The group of 11 men are understood to have been driven from Kent to London yesterday as part of a larger group.
Volunteers from the Under One Sky homelessness charity, who provided them with food and clothes, told The Guardian that many were in flip-flops and without winter coats.
Volunteer Danial Abbas: ‘They were stressed, disturbed and completely disoriented. They were also very hungry.’
A British Transport Police spokesman said officers responded to reports of a group of asylum seekers ‘looking for assistance’ at Victoria station at 10.33pm on Tuesday.
The group of 11 men (pictured) are understood to have been driven from Kent to London yesterday as part of a larger group
A statement added: ‘Officers engaged and liaised with charity partners, rail staff, and government colleagues to help them find accommodation for the evening.’

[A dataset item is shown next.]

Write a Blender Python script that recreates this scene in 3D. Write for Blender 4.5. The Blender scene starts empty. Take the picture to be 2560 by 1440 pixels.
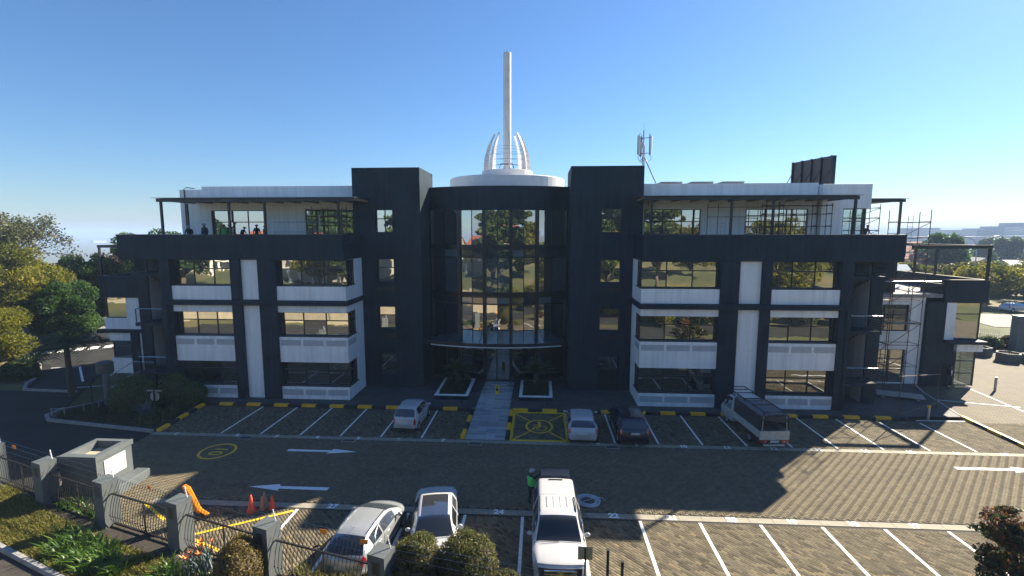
import bpy, math, random
import numpy as np
from mathutils import Vector, Matrix

random.seed(11)
rng = np.random.default_rng(5)
sc = bpy.context.scene
col = sc.collection
R = math.radians

# ------------------------------------------------------------------ camera
cam_d = bpy.data.cameras.new('camera')
cam = bpy.data.objects.new('camera', cam_d)
col.objects.link(cam)
cam_d.sensor_width = 36.0
cam_d.lens = 1200.0 / 2560.0 * 36.0
cam_d.clip_start = 0.1
cam_d.clip_end = 40000
cam.location = (0, 0, 12.4)
cam.rotation_euler = (math.pi / 2 - math.atan(140 / 1200.0), 0, R(3.35))
sc.camera = cam

# ------------------------------------------------------------------ sky, sun, exposure
SUNV = Vector((1.16, 1.035, 1.0))            # towards the sun
SUN_EL = math.atan2(1.0, math.hypot(1.16, 1.035))
SUN_AZ = math.atan2(1.16, 1.035)             # from +Y towards +X
world = bpy.data.worlds.new('World')
sc.world = world
world.use_nodes = True
wn = world.node_tree.nodes
wl = world.node_tree.links
wn.clear()
sky = wn.new('ShaderNodeTexSky')
sky.sky_type = 'NISHITA'
sky.sun_disc = False
sky.sun_elevation = SUN_EL
sky.sun_rotation = SUN_AZ
sky.altitude = 500
sky.air_density = 1.25
sky.dust_density = 0.3
sky.ozone_density = 10.0
bg = wn.new('ShaderNodeBackground')
bg.inputs['Strength'].default_value = 0.0505
wo = wn.new('ShaderNodeOutputWorld')
wl.new(sky.outputs[0], bg.inputs['Color'])
wl.new(bg.outputs[0], wo.inputs['Surface'])

sun_d = bpy.data.lights.new('sun', 'SUN')
sun_d.energy = 5.0
sun_d.angle = R(0.53)
sun_d.color = (1.0, 0.89, 0.71)
sun = bpy.data.objects.new('sun', sun_d)
col.objects.link(sun)
sun.rotation_euler = (-SUNV).to_track_quat('-Z', 'Y').to_euler()
sun.location = (60, 60, 60)

sc.view_settings.view_transform = 'Standard'
sc.view_settings.look = 'None'
sc.view_settings.gamma = 1.0
sc.view_settings.use_curve_mapping = False
sc.view_settings.exposure = 1.64
sc.render.engine = 'CYCLES'
sc.cycles.max_bounces = 7
sc.cycles.diffuse_bounces = 3
sc.cycles.glossy_bounces = 3
sc.cycles.transparent_max_bounces = 8
sc.cycles.volume_bounces = 0
sc.cycles.use_adaptive_sampling = True
sc.cycles.adaptive_threshold = 0.02
sc.cycles.use_denoising = True
sc.cycles.sample_clamp_indirect = 8.0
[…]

It comes as hundreds of people are thought to have been moved out of the Manston processing centre – a disused airfield site near Ramsgate – amid concerns it had become dangerously overcrowded.
Raising a point of order in the Commons on Wednesday, Liberal Democrat MP Alistair Carmichael said: ‘On Monday the Home Secretary said: “What I have refused to do is to prematurely release thousands of people into local communities without having anywhere for them to stay.”
Around 40 migrants were transported out of Manston, the overcrowded processing centre yesterday
‘It is reported today that last night exactly that happened. A bus full of detainees was taken from Manston to Victoria Station, where they were then left abandoned and apparently one was left to sleep rough overnight.
‘That surely contradicts what the Home Secretary told the House. She has something to answer.
‘It would be very useful for the House to know whether or not she intends to come here and explain herself or whether yet again she has to be brought.’